start DATASET SECTION
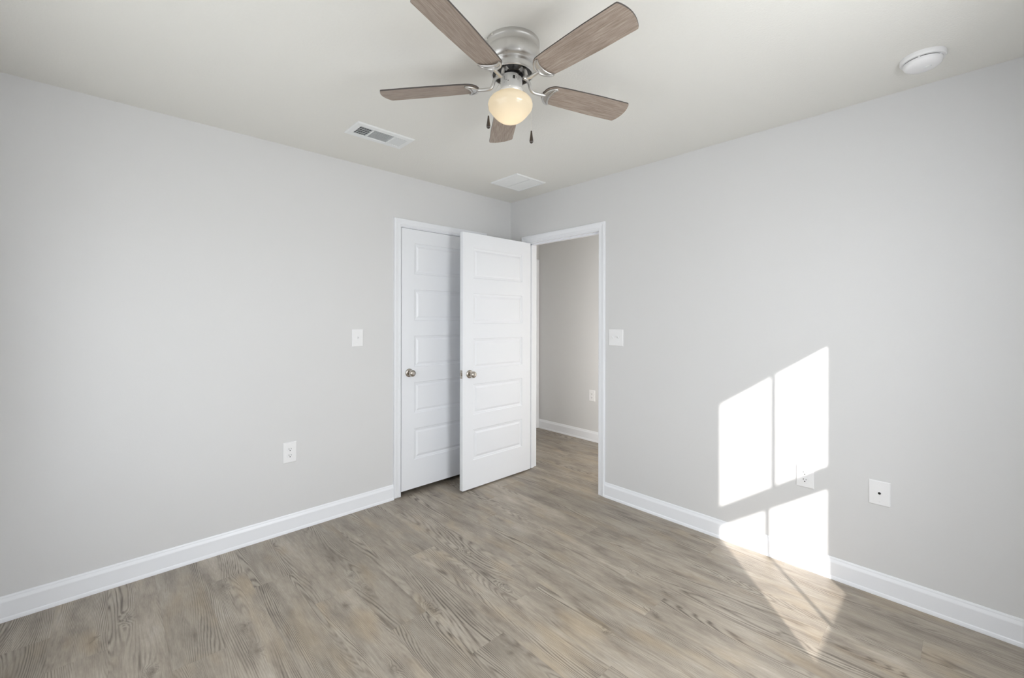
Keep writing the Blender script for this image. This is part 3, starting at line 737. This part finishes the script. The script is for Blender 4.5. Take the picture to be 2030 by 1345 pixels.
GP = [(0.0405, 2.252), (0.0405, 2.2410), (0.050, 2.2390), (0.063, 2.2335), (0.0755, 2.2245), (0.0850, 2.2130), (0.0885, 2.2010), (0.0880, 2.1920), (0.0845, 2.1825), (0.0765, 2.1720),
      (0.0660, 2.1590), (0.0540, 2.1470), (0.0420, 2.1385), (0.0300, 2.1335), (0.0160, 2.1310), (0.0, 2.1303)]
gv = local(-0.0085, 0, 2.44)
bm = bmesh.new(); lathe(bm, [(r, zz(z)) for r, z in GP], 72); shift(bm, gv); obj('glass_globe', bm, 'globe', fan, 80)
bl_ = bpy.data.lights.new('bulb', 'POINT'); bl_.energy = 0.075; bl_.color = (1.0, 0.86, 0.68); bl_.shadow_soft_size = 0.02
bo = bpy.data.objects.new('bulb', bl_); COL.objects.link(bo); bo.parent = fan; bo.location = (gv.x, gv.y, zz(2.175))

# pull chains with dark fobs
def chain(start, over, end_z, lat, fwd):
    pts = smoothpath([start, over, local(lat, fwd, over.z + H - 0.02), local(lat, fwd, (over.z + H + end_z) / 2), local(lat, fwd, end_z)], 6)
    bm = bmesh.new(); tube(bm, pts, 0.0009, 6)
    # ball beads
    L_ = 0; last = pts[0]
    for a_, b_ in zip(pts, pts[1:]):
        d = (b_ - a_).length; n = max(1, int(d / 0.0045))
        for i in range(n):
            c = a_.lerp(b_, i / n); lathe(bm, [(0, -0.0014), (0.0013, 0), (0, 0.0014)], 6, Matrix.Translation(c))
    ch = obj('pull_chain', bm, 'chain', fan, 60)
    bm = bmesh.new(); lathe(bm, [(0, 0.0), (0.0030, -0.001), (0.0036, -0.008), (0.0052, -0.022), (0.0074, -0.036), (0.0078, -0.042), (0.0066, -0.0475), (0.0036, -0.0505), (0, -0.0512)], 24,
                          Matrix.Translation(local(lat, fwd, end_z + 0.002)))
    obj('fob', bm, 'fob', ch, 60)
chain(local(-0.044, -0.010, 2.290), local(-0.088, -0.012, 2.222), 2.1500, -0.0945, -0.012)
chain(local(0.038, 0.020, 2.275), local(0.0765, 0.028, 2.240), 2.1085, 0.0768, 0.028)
end DATASET SECTION
WHAT NEEDS TO BE DONE ▸
Write out the lines from the start of the material to the line with "bo = bpy.data.objects.new('bulb', bl_);", inclusive and exactly. Skip the pictures.

ANSWER TO THE EXERCISE ▸
Keep writing the Blender script for this image. This is part 3, starting at line 737. This part finishes the script. The script is for Blender 4.5. Take the picture to be 2030 by 1345 pixels.
GP = [(0.0405, 2.252), (0.0405, 2.2410), (0.050, 2.2390), (0.063, 2.2335), (0.0755, 2.2245), (0.0850, 2.2130), (0.0885, 2.2010), (0.0880, 2.1920), (0.0845, 2.1825), (0.0765, 2.1720),
      (0.0660, 2.1590), (0.0540, 2.1470), (0.0420, 2.1385), (0.0300, 2.1335), (0.0160, 2.1310), (0.0, 2.1303)]
gv = local(-0.0085, 0, 2.44)
bm = bmesh.new(); lathe(bm, [(r, zz(z)) for r, z in GP], 72); shift(bm, gv); obj('glass_globe', bm, 'globe', fan, 80)
bl_ = bpy.data.lights.new('bulb', 'POINT'); bl_.energy = 0.075; bl_.color = (1.0, 0.86, 0.68); bl_.shadow_soft_size = 0.02
bo = bpy.data.objects.new('bulb', bl_); COL.objects.link(bo); bo.parent = fan; bo.location = (gv.x, gv.y, zz(2.175))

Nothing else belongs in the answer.